▸ Written request
Everything from the line with "Model this scene" down to the line with "col = scene.collection" below must be printed exactly, those two lines included. Exclude pictures.

▸ The data
+ + + + + + +
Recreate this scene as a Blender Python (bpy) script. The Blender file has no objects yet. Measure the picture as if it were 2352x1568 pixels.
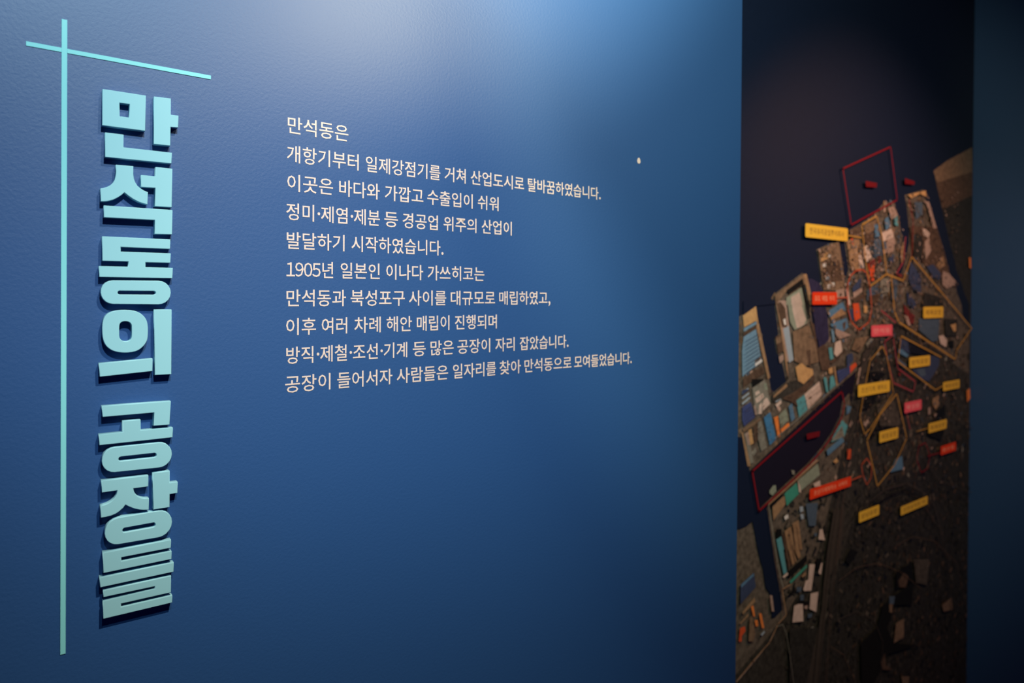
import bpy, bmesh, math, random
from mathutils import Vector, Matrix

# ------------------------------------------------------------------ camera, world, lights
H = 0.85          # camera to the blue text wall (m)
EYE = 1.62        # camera height
K = H / 1.27
REC = 0.20        # depth of the niche that holds the aerial map
FPX, CX, CY = 1568.0, 1176.0, 681.0
sc = bpy.context.scene
th = math.atan((3225.0 - CX) / FPX)
pitch, roll = 0.0077, 0.0075
fwd = Vector((math.cos(th) * math.cos(pitch), math.sin(th) * math.cos(pitch), -math.sin(pitch)))
right = fwd.cross(Vector((0, 0, 1))).normalized()
up = right.cross(fwd)
r2 = right * math.cos(roll) + up * math.sin(roll)
u2 = up * math.cos(roll) - right * math.sin(roll)
CAM = Vector((0, -H, EYE))
cd = bpy.data.cameras.new('camera'); cam = bpy.data.objects.new('camera', cd)
sc.collection.objects.link(cam); sc.camera = cam
cam.matrix_world = Matrix(((r2.x, u2.x, -fwd.x, CAM.x), (r2.y, u2.y, -fwd.y, CAM.y), (r2.z, u2.z, -fwd.z, CAM.z), (0, 0, 0, 1)))
cd.sensor_fit = 'HORIZONTAL'; cd.sensor_width = 36.0; cd.lens = 24.0
cd.shift_x = 0.0; cd.shift_y = -(784.0 - CY) / 2352.0
cd.clip_start = 0.05; cd.clip_end = 50
cd.dof.use_dof = True; cd.dof.focus_distance = 0.86; cd.dof.aperture_fstop = 4.0

sc.view_settings.view_transform = 'Standard'; sc.view_settings.look = 'None'
sc.view_settings.gamma = 1.0; sc.view_settings.use_curve_mapping = False
sc.view_settings.exposure = 0.0

w = bpy.data.worlds.new('world'); sc.world = w; w.use_nodes = True
w.node_tree.nodes['Background'].inputs[0].default_value = (0.1, 0.15, 1.0, 1)
w.node_tree.nodes['Background'].inputs[1].default_value = 0.05

def spot(name, loc, target, power, color, size, blend, radius):
    l = bpy.data.lights.new(name, 'SPOT'); l.energy = power; l.color = color
    l.spot_size = math.radians(size); l.spot_blend = blend; l.shadow_soft_size = radius
    o = bpy.data.objects.new(name, l); sc.collection.objects.link(o); o.location = loc
    o.rotation_euler = (Vector(target) - Vector(loc)).to_track_quat('-Z', 'Y').to_euler()
    return o
LAMPS = [  # position, aim (x, z on the text wall), cone, blend, radiant intensity rgb
 ((0.738, -1.100, 2.462), (1.400, 2.130), 1.444, 0.402, (6.097, 5.189, 2.578)),
 ((0.393, -0.880, 2.650), (0.452, 1.000), 1.000, 1.000, (13.051, 10.656, 6.605)),
 ((0.100, -0.850, 2.366), (0.332, 2.266), 1.819, 0.400, (2.869, 3.643, 3.252)),
 ((0.700, -0.810, 2.250), (0.500, 2.600), 1.918, 0.801, (8.900, 7.578, 4.175)),
 ((2.158, -0.817, 2.467), (2.265, 1.692), 1.618, 0.911, (5.403, 2.501, 1.277)),
]
for p_, (ax_, az_), an_, bl_, I_ in LAMPS:
    mx_ = max(I_)
    spot('track_spotlight', p_, (ax_, 0.0, az_), mx_ * 4 * math.pi, tuple(v / mx_ for v in I_), math.degrees(an_), bl_, 0.012)

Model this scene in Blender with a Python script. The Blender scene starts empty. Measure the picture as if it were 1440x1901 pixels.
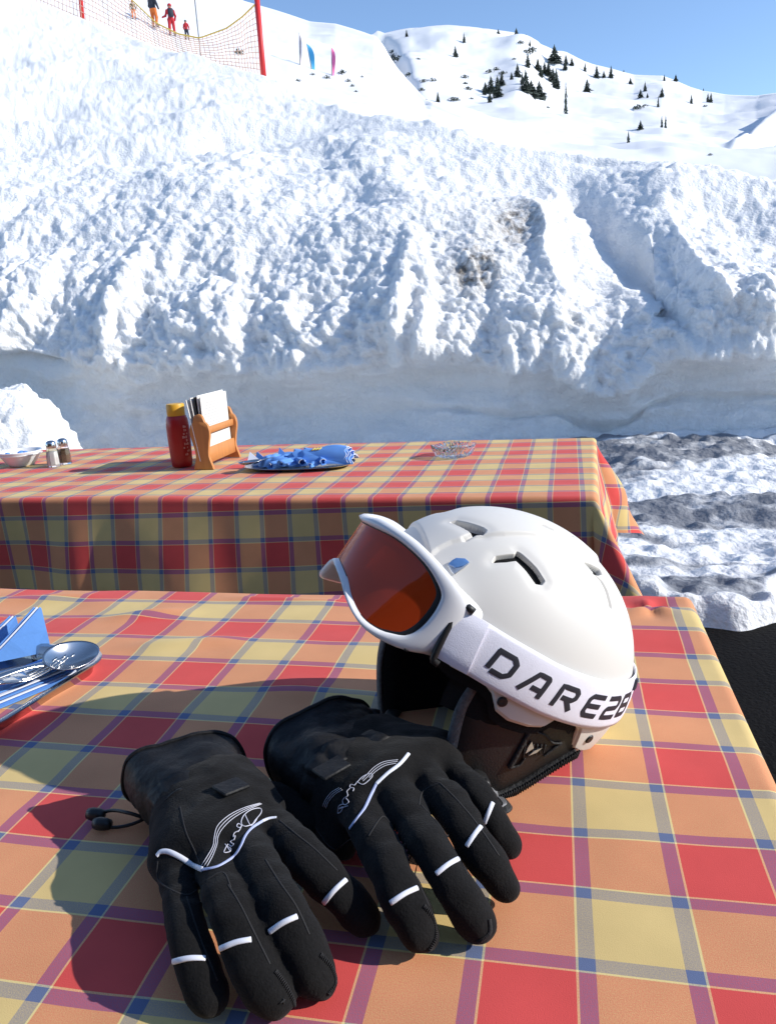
import bpy, bmesh, math, random
import numpy as np
from mathutils import Vector, Matrix
from mathutils.bvhtree import BVHTree
random.seed(7); RNG = np.random.RandomState(11)
scene = bpy.context.scene
col = scene.collection

# ------------------------------------------------------------------ camera
FPX = 1449.25; PITCH = math.radians(14.02); ROLL = math.radians(-3.564)
PER = 0.15                                   # one repeat of the woven check, metres
TABLE_Z = 0.74
CAM = np.array([0, 0, TABLE_Z + 2.974 * PER])
_c, _s = math.cos(PITCH), math.sin(PITCH)
_M = np.array([[1, 0, 0], [0, -_s, -_c], [0, _c, -_s]])
_cr, _sr = math.cos(ROLL), math.sin(ROLL)
RW = np.array([[_cr, -_sr, 0], [_sr, _cr, 0], [0, 0, 1]]) @ _M     # world -> camera (right, down, forward)
cd = bpy.data.cameras.new('camera'); cam = bpy.data.objects.new('camera', cd); col.objects.link(cam)
cd.sensor_fit = 'HORIZONTAL'; cd.sensor_width = 36; cd.lens = 36 * FPX / 1440
cd.clip_start = 0.05; cd.clip_end = 3000
B3 = np.c_[RW[0], -RW[1], -RW[2]]
mw = Matrix.Identity(4)
for i in range(3):
    for j in range(3): mw[i][j] = B3[i, j]
    mw[i][3] = CAM[i]
cam.matrix_world = mw
scene.camera = cam

# ------------------------------------------------------------------ light
YAW = -0.2207
U = np.array([math.cos(YAW), math.sin(YAW), 0.0]); V = np.array([-math.sin(YAW), math.cos(YAW), 0.0])
UP = np.array([0, 0, 1.0])
SUN_EL = math.radians(29); SUN_AZ = YAW + math.radians(3.5)        # angle from +X
SUND = np.array([math.cos(SUN_AZ) * math.cos(SUN_EL), math.sin(SUN_AZ) * math.cos(SUN_EL), math.sin(SUN_EL)])
sl = bpy.data.lights.new('sun', 'SUN'); sun = bpy.data.objects.new('sun', sl); col.objects.link(sun)
sl.energy = 3.4; sl.angle = math.radians(0.55); sl.color = (1.0, 0.95, 0.87)
sun.rotation_euler = Vector(SUND).to_track_quat('Z', 'Y').to_euler()
world = bpy.data.worlds.new('World'); scene.world = world; world.use_nodes = True
wn = world.node_tree; bg = wn.nodes['Background']
sky = wn.nodes.new('ShaderNodeTexSky'); sky.sky_type = 'NISHITA'; sky.sun_disc = False
sky.sun_elevation = SUN_EL; sky.sun_rotation = math.pi / 2 - SUN_AZ
sky.altitude = 1900; sky.air_density = 1.0; sky.dust_density = 0.0; sky.ozone_density = 2.6
wn.links.new(sky.outputs[0], bg.inputs[0]); bg.inputs[1].default_value = 0.15
scene.view_settings.view_transform = 'Standard'; scene.view_settings.look = 'None'
scene.view_settings.exposure = 0.64; scene.view_settings.gamma = 1.0
scene.cycles.max_bounces = 10; scene.cycles.transparent_max_bounces = 12

# ------------------------------------------------------------------ helpers
def ray(x, y): return RW.T @ np.array([(x - 720) / FPX, (y - 950.5) / FPX, 1.0])
def at_z(x, y, z):
    d = ray(x, y); return CAM + d * (z - CAM[2]) / d[2]
def at_depth(x, y, D): return CAM + ray(x, y) * D
def at_b(px, py, b):
    px = np.asarray(px, float); py = np.asarray(py, float)
    d = np.stack([(px - 720) / FPX, (py - 950.5) / FPX, np.ones_like(px)], -1) @ RW
    return CAM + d * (b / (d @ V))[..., None]
def px_of(p):
    q = RW @ (np.asarray(p) - CAM); return 720 + FPX * q[0] / q[2], 950.5 + FPX * q[1] / q[2]
def interp(x, xs, ys): return np.interp(x, xs, ys)
def sm(a, b, x):
    t = np.clip((x - a) / (b - a), 0, 1); return t * t * (3 - 2 * t)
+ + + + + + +
▸ Task result
Model this scene in Blender with a Python script. The Blender scene starts empty. Measure the picture as if it were 1440x1901 pixels.
import bpy, bmesh, math, random
import numpy as np
from mathutils import Vector, Matrix
from mathutils.bvhtree import BVHTree
random.seed(7); RNG = np.random.RandomState(11)
scene = bpy.context.scene
col = scene.collection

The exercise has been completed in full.